The top prosecutor of Prince George's County is seeking the death penalty against the man accused of fatally shooting police Sgt. Steven Gaughan during a traffic stop in June.

State's Attorney Glenn F. Ivey filed his intent to seek a death sentence yesterday in Circuit Court, the second time in his tenure he has proceeded with a capital case. The previous case, in 2003, involved a man who killed two county sheriff's deputies, though that case did not result in a death sentence.

In the killing of Gaughan, Robert M. Billett, 43, of Bladensburg is charged with first-degree murder and other counts. He would be eligible for the death penalty for two reasons: He is charged with killing a police officer in the line of duty, and he is accused of doing so while trying to escape arrest.

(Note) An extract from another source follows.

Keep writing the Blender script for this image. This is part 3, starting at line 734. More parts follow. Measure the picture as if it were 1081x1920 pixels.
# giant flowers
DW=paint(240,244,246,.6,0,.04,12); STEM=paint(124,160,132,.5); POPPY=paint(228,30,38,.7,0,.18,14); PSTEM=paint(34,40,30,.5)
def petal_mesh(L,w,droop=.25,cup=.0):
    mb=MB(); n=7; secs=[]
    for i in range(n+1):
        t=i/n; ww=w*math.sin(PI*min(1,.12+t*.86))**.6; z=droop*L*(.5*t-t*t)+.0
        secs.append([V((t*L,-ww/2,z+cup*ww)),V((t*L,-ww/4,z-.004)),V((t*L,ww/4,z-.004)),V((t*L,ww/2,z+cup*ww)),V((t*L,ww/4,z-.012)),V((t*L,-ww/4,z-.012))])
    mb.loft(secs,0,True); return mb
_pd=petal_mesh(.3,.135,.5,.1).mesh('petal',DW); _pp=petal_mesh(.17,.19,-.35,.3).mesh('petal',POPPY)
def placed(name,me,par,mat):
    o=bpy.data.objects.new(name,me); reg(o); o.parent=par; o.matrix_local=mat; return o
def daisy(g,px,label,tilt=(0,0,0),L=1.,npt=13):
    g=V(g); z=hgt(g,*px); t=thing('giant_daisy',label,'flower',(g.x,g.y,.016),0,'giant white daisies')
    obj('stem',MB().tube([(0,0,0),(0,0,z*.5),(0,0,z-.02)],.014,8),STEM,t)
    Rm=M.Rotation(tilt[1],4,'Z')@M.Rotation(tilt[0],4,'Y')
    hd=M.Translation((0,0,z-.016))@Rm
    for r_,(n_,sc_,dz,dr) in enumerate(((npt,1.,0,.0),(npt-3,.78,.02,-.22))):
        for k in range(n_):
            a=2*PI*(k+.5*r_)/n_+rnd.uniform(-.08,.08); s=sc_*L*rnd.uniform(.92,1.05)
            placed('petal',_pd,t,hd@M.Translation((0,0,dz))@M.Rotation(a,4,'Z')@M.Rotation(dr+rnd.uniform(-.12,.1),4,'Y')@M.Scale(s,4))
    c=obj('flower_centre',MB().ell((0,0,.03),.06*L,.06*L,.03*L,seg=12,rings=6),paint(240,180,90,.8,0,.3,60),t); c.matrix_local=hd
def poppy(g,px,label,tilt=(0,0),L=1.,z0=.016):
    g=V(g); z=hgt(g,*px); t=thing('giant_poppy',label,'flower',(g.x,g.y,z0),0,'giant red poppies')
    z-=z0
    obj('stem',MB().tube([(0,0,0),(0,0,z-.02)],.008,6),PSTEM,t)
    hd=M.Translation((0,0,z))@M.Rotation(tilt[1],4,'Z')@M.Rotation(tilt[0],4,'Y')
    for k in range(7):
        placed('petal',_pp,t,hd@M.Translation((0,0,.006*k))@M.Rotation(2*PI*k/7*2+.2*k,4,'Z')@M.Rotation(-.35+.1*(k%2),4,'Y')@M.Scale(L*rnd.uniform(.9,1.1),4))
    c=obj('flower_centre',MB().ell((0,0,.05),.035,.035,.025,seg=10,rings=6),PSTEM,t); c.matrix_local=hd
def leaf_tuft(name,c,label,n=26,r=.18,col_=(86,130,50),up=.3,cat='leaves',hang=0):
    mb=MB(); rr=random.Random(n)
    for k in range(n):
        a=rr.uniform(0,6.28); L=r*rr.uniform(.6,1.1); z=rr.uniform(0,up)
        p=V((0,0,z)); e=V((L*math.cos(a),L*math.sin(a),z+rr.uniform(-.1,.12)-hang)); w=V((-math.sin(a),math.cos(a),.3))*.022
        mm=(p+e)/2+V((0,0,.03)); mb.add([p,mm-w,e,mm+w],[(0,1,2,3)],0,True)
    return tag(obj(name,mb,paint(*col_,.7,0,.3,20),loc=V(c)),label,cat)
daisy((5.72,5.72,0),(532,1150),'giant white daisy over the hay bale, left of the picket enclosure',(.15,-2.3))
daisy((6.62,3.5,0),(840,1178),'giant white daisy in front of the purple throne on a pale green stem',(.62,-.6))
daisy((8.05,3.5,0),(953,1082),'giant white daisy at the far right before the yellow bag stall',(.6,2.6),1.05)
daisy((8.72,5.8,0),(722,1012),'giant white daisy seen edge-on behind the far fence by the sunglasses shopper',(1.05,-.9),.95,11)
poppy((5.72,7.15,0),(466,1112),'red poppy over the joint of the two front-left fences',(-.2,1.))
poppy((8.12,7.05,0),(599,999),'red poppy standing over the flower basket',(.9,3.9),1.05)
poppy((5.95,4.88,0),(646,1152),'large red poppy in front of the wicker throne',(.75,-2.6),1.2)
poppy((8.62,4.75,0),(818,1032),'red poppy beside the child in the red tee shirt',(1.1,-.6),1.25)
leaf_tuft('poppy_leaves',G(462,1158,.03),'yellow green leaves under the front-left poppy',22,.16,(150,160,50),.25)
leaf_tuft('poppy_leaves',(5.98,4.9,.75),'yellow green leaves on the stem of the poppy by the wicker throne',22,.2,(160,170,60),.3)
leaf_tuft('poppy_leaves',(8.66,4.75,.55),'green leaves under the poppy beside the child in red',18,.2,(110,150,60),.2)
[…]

Police said Billett used a .40-caliber handgun to shoot Gaughan as the officer chased him on foot at a Laurel apartment complex June 21.

"He killed a police officer who was performing his official duties," said Ivey, who took office in 2002.

Billett, who has a history of drug and assault charges in the United States and his native Jamaica, is also charged with shooting at two other officers during the incident. Michael Eubanks and Shawn Phoebus returned fire, hitting Billett in the arm, leg and side, according to police.

Billett's attorney, public defender Janet Hart, gave some insight yesterday into her defense strategy by saying she does not believe the case qualifies for the death penalty.

"We do not believe that this is a first-degree murder case," Hart said. "As such, the death penalty would be inapplicable."

She declined to be more specific.

Detectives said they recovered a weapon at the scene and identified it as the one used to kill Gaughan.

Gaughan, 41, was a 15-year veteran of the force. He and his wife had recently adopted two children from Russia. Gaughan came from a police family, with a father and three uncles who were officers in Boston.

Police Chief Melvin C. High said in an interview yesterday that he was pleased with Ivey's decision. He said it sends the message that people "cannot just go out and assault and kill a police officer."

"Whenever one officer falls, it is as if each of us has been struck," High said. "This is in the end about justice -- ensuring justice for Sgt. Gaughan and for the police officers and for the community."

Percy Alston, president of the Prince George's police union, Fraternal Order of Police Lodge 89, said the department continues to be in close contact with the Gaughan family.

"I am confident the state's attorney's office will be able to obtain a conviction in this case," Alston said. "We will remove this animal from the streets of Prince George's County."

Lt. John Hipps, who has been speaking for the Gaughan family, said the family is doing as well as can be expected. "All of us are still in a state of shock over this," he said.

Ivey previously asked for the death penalty for James R. Logan, who burst out of a bedroom in his parents' home in Adelphi and shot county sheriff's deputies Elizabeth L. Magruder, 30, and James V. Arnaud, 53. Logan was sentenced to 100 years in prison, but an appellate court last month ordered a new trial for him.

Robert M. Billett has been charged with murder.